Haaretz’s Ravit Hecht has called on the Israeli Labour Party to ‘Bear Its Shame,’ asking: wouldn’t it be better for them to ‘simply join the Netanyahu government and end their sad pretense of opposition?’ The ’embarrassing attempts to crawl into a unity government’ by the Party leader, Herzog, is reflecting badly on JLM. In Hebrew, the Israeli Labour Party is Mifleget Havoda HaYisrelit. It receives official support from the Jewish Labour Movement (JLM), here in the UK. And Hecht is right: shouldn’t the Party that JLM supports ‘stop deceiving the public,’ both at home and abroad?
What benefits do those who fear the growing racism against Arabs and the violent incitement against leftists receive from an opposition including Labor MK Eitan Cabel, who denounced his party colleague Zouheir Bahloul and rushed to join in the verbal assault on Breaking the Silence following an “investigative report” against it by a right-wing group?
And what has Labor MK Ayelet Nahmias-Verbin done to end the occupation? And how has Labor MK Eitan Broshi, who is hungrily eyeing the Agriculture Ministry or the World Zionist Organization’s Settlement Division, helped resist the onslaught of delegitimization that the government is leading against the left?
The unity deal,
apparently includes the Economy Ministry, the Agriculture Ministry and another few unimportant ministries, along with other jobs and the trappings of power, in exchange for cooperating with the most right-wing, unrestrained government we have ever had here, and giving a safety net to someone whom Herzog not so long ago awarded a failing grade for running the country.
[…] At first glance, this move, whose entire purpose is to provide Herzog with a personal lifeline (though it’s not clear where it’s meant to pull him in the future), would indeed crush the political left and leave the opposition in the heads of Yisrael Beiteinu chairman Avigdor Lieberman, a crude nationalist motivated by self-interest, about whose moral make-up the prime minister himself has provided evidence; and Yesh Atid chairman Yair Lapid, who is capable of inciting even against himself if he discovers that it will help him in the polls.
[…] The entry into the government of any of Herzog’s loyalists wouldn’t necessarily be disastrous. Perhaps, as in the case of Ehud Barak – who abandoned the Labor Party when he joined the government in 2011, and subsequently disappeared from the political map along with the other intellectual giants of his Atzmaut party – it would present an opportunity for renewal.
Hecht’s optimism may be unwarranted, but it is revealing; she hopes that the Labour Party will shed its ‘viper’s skin.’

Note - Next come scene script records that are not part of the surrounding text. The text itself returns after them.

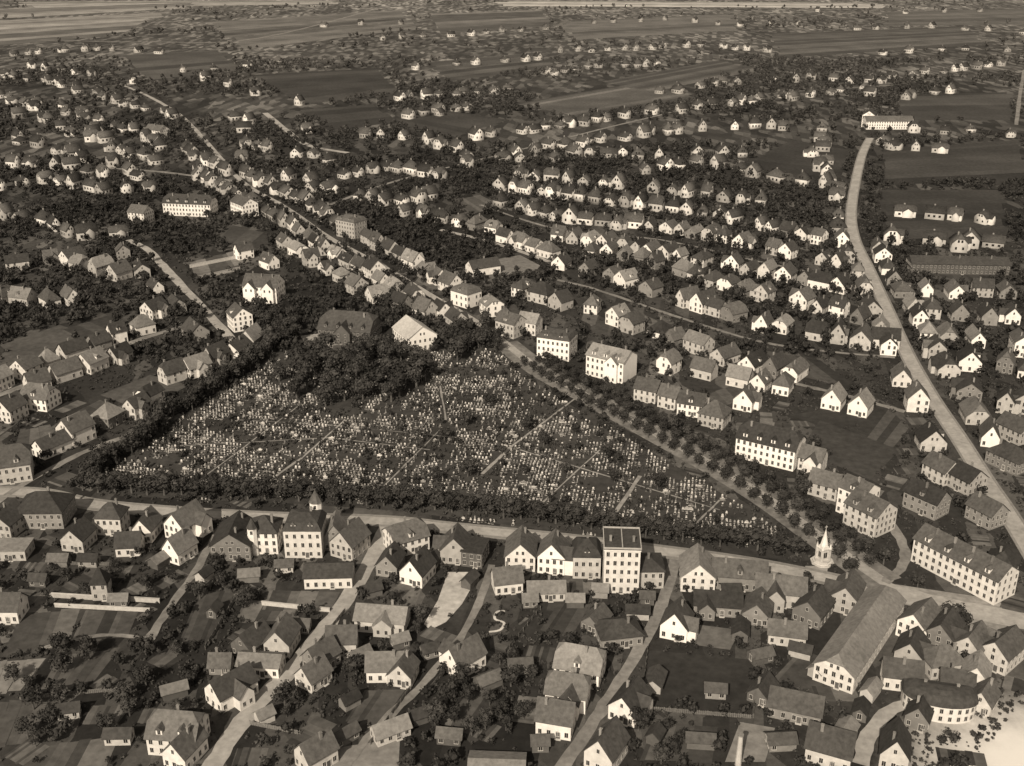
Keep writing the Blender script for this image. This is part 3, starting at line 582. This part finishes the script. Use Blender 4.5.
FR=[([(0,98),(60,112),(120,130),(180,152),(215,170)],30),([(0,112),(60,128),(110,148),(160,165)],22),([(10,78),(70,88),(130,104),(175,118)],20),([(0,140),(50,150),(100,165),(140,178)],15),([(0,165),(60,168),(110,178)],10),([(30,68),(90,74),(130,84)],8),
([(470,160),(540,150),(610,140),(680,132)],24),([(470,140),(540,130),(600,122),(670,112),(740,104),(790,98)],34),([(440,172),(520,160),(600,158),(680,158),(740,158)],20),([(620,175),(700,165),(770,180),(840,190)],17),
([(400,100),(440,97),(500,92)],12),([(400,118),(450,112),(480,108)],8),([(560,52),(640,50),(700,46),(760,52)],16),([(540,75),(600,68),(660,66)],12),([(800,78),(860,84),(920,76),(1000,66)],16),([(780,100),(840,92),(900,98),(950,92)],12),
([(10,56),(60,52),(110,50),(150,54)],12),([(200,80),(260,96),(300,104)],4),([(180,72),(230,70),(300,60)],5),([(380,40),(460,36),(540,30)],9),([(590,24),(660,20),(740,26),(800,24)],9),([(850,30),(930,28),(1020,34)],7),
([(880,145),(905,150),(945,152)],8),([(820,140),(826,170),(830,200)],10),([(880,130),(950,132),(1010,136)],5),([(900,214),(960,218),(1010,230)],6),([(230,120),(280,128),(320,142)],5),([(340,135),(400,140),(460,150)],7),([(700,130),(760,128),(820,132)],9),([(660,95),(720,85),(800,82)],12),
([(260,150),(300,158),(335,165)],7),([(240,135),(255,160)],3),([(420,70),(480,64),(540,60)],7),([(880,55),(940,50),(1010,52)],5),([(300,30),(340,26),(400,24)],4),([(820,12),(900,14),(980,12)],5),([(220,165),(260,175),(330,192)],10),([(890,240),(960,244),(1015,250)],8)]
for px,n in FR:
    for x,y,t in along([G(*p) for p in px],n):
        k=1+y/2500; x+=rh.gauss(0,3.5*k);y+=rh.gauss(0,5*k); l_=rh.uniform(8,14)
        if rh.random()<.08: continue
        if free(x,y,5.5,occ) and roadclear(x,y,6)[0]:
            occ.append((x,y,5.5)); far.append((x,y,t+rh.choice((90,90,0))+rh.gauss(0,10),rh.uniform(7,10.5),l_,rh.uniform(4,6.5),rh.uniform(4,5.2),'g',rh.choice('WWPP'),rh.choice('mmd')))
def htemp(wi,ri,rt='g'):
    L,W,e,r=5,4,5,4; parts=[(*wall_geo(rt,L,W,e,r),wi),(*slab(*roof_geo(rt,L,W,e,r)),ri),(*box(-1,-.2,.6,1.3,e+2,e+r+1.1),4)]
    for x in (-2.8,0,2.8):
        for s in (-1,1): parts.append(([(x-.6,s*4.03,1.6),(x+.6,s*4.03,1.6),(x+.6,s*4.03,3.2),(x-.6,s*4.03,3.2)],[(0,1,2,3)],5))
    for y in (-1.8,1.8):
        for s in (-1,1):
            for z in (1.5,5.2): parts.append(([(s*5.03,y*(1 if z<3 else .5)-.5,z),(s*5.03,y*(1 if z<3 else .5)+.5,z),(s*5.03,y*(1 if z<3 else .5)+.5,z+1.4),(s*5.03,y*(1 if z<3 else .5)-.5,z+1.4)],[(0,1,2,3)],5))
    if rt=='k':
        V,Fc=wall_geo('g',3,2.4,4.6,2.4); parts.append((rot90(V,1,-3),Fc,wi)); V,Fc=slab(*roof_geo('g',3,2.4,4.6,2.4,.3)); parts.append((rot90(V,1,-3),Fc,ri))
    return join(parts)
keys=[(a,b,t) for a in (0,1) for b in (2,3) for t in 'gkh']; temps=[htemp(*k) for k in keys]
pl=[]
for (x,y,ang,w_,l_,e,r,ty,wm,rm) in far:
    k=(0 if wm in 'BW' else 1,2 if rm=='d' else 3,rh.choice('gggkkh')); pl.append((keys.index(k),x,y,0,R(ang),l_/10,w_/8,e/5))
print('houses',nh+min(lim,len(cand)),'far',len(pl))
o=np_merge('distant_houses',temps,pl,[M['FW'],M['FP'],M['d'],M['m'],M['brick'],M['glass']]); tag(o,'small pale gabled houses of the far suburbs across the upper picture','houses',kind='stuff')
# ---------------- foliage templates ----------------
def crown(seed,n,size,lumps=7,core=True,flat=1.0,tight=1.0):
    r=random.Random(seed); parts=[]; ls=[]
    for i in range(lumps):
        a=r.random()*6.283; q=r.uniform(.15,.62)*tight if i else 0; ls.append((q*math.cos(a),q*math.sin(a),r.uniform(.35,1.15)*flat if i else .75*flat,r.uniform(.34,.52) if i else .62))
    V=[];Fc=[]
    for k in range(n):
        cx,cy,cz,rr=ls[r.randrange(lumps)]; d=Vector((r.gauss(0,1),r.gauss(0,1),r.gauss(.25,1))).normalized(); rr*=r.uniform(.85,1.12)
        p=Vector((cx,cy,cz))+d*rr; p.z=max(p.z,.05)
        nn=(d+Vector((r.gauss(0,.45),r.gauss(0,.45),r.gauss(0,.45)))).normalized(); t=nn.orthogonal().normalized(); b=nn.cross(t); s=size*r.uniform(.6,1.3); ph=r.random()*3.14
        t2=t*math.cos(ph)+b*math.sin(ph); b2=nn.cross(t2); m=len(V)
        V+=[tuple(p-t2*s),tuple(p-b2*s*.7),tuple(p+t2*s),tuple(p+b2*s*.7)]; Fc.append((m,m+1,m+2,m+3))
    parts=[(V,Fc,0)]
    if core:
        for cx,cy,cz,rr in ls[:3 if n<100 else lumps]:
            q=rr*.8; v=[(cx+q*x,cy+q*y,max(cz+q*z,.03)) for x,y,z in [(0,0,1),(.9,0,.2),(.28,.85,.2),(-.72,.53,.2),(-.72,-.53,.2),(.28,-.85,.2),(0,0,-.9)]]
            parts.append((v,[(0,1,2),(0,2,3),(0,3,4),(0,4,5),(0,5,1),(6,2,1),(6,3,2),(6,4,3),(6,5,4),(6,1,5)],0))
    return join(parts)
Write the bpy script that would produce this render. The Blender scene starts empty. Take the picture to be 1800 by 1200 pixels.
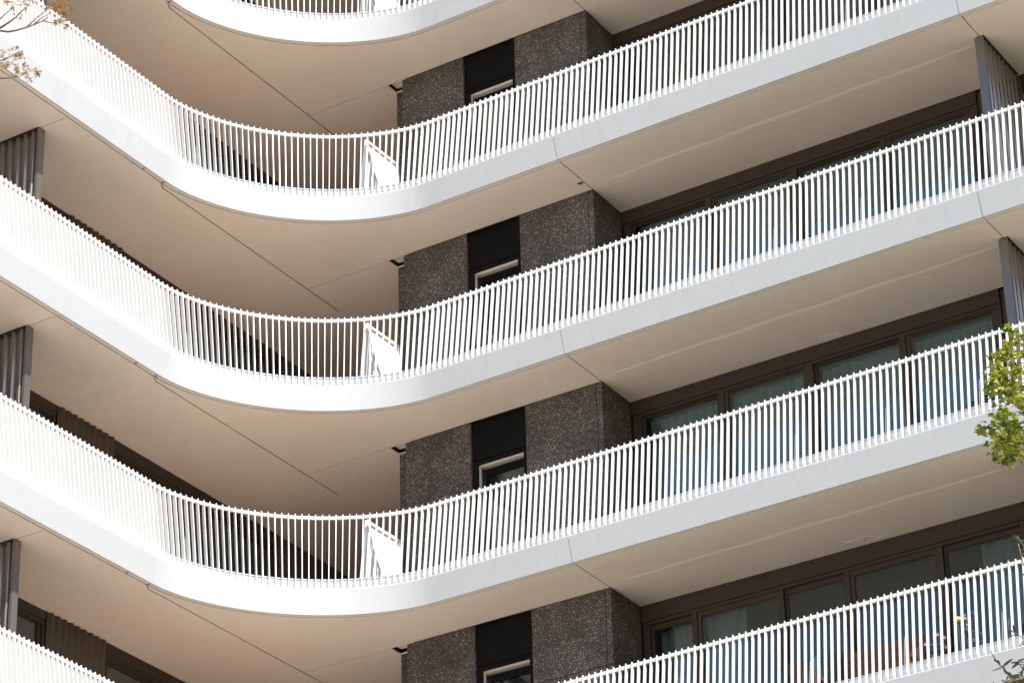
import bpy, bmesh, math, random
from mathutils import Vector, Matrix
random.seed(11)
D = bpy.data
SC = bpy.context.scene
COL = SC.collection
Z0 = 26.711          # height of the soffit of the slab "0" above the ground
H = 3.0              # storey height

# ---------------------------------------------------------------- camera
cam_d = D.cameras.new('camera'); cam = D.objects.new('camera', cam_d); COL.objects.link(cam)
cam_d.sensor_fit = 'HORIZONTAL'; cam_d.sensor_width = 36.0
cam_d.lens = 5355.3 / 1800.0 * 36.0
cam_d.clip_start = 0.5; cam_d.clip_end = 3000
r_ = Vector((0.8444, 0.5351, -0.0248)); u_ = Vector((0.2769, -0.3964, 0.8753)); f_ = Vector((-0.4586, 0.7460, 0.4829))
cam.matrix_world = Matrix(((r_.x, u_.x, -f_.x, 17.7587), (r_.y, u_.y, -f_.y, -31.1332), (r_.z, u_.z, -f_.z, 1.5998), (0, 0, 0, 1)))
SC.camera = cam

# ---------------------------------------------------------------- light
SUN = Vector((0.75, -0.425, 1.0)).normalized()      # towards the sun
w = D.worlds.new('World'); SC.world = w; w.use_nodes = True
nt = w.node_tree; bg = nt.nodes['Background']
sky = nt.nodes.new('ShaderNodeTexSky'); sky.sky_type = 'NISHITA'; sky.sun_disc = False
sky.sun_elevation = math.asin(SUN.z); sky.sun_rotation = math.atan2(SUN.x, SUN.y)
sky.air_density = 1.0; sky.dust_density = 1.2; sky.ozone_density = 1.0
nt.links.new(sky.outputs[0], bg.inputs[0]); bg.inputs[1].default_value = 0.10
sl = D.lights.new('sun', 'SUN'); sun = D.objects.new('sun', sl); COL.objects.link(sun)
sl.energy = 4.2; sl.angle = math.radians(0.53); sl.color = (1.0, 0.955, 0.89)
sun.rotation_euler = SUN.to_track_quat('Z', 'Y').to_euler(); sun.location = (30, -20, 60)
SC.view_settings.view_transform = 'Standard'; SC.view_settings.look = 'None'
SC.view_settings.gamma = 1.0; SC.view_settings.use_curve_mapping = False
SC.view_settings.exposure = 0.95
SC.render.engine = 'CYCLES'
SC.cycles.max_bounces = 10; SC.cycles.diffuse_bounces = 6; SC.cycles.glossy_bounces = 4
SC.cycles.transparent_max_bounces = 12
SC.cycles.caustics_reflective = False; SC.cycles.caustics_refractive = False
SC.cycles.use_denoising = True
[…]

And even if it remained lean and shriveled, perhaps finally an ideological opposition to this government of incitement, occupation and settlements would arise, together with Meretz and, with a little goodwill and creativity on both sides, also with parts of the Joint Arab List.
[…] An opposition that dissolves like a baby tooth in a glass of Coca-Cola when faced with an aggressive government that intimidates everyone except its own loyalists doesn’t deserve to be called an opposition. We should let it return to its natural place – collaborating with the government.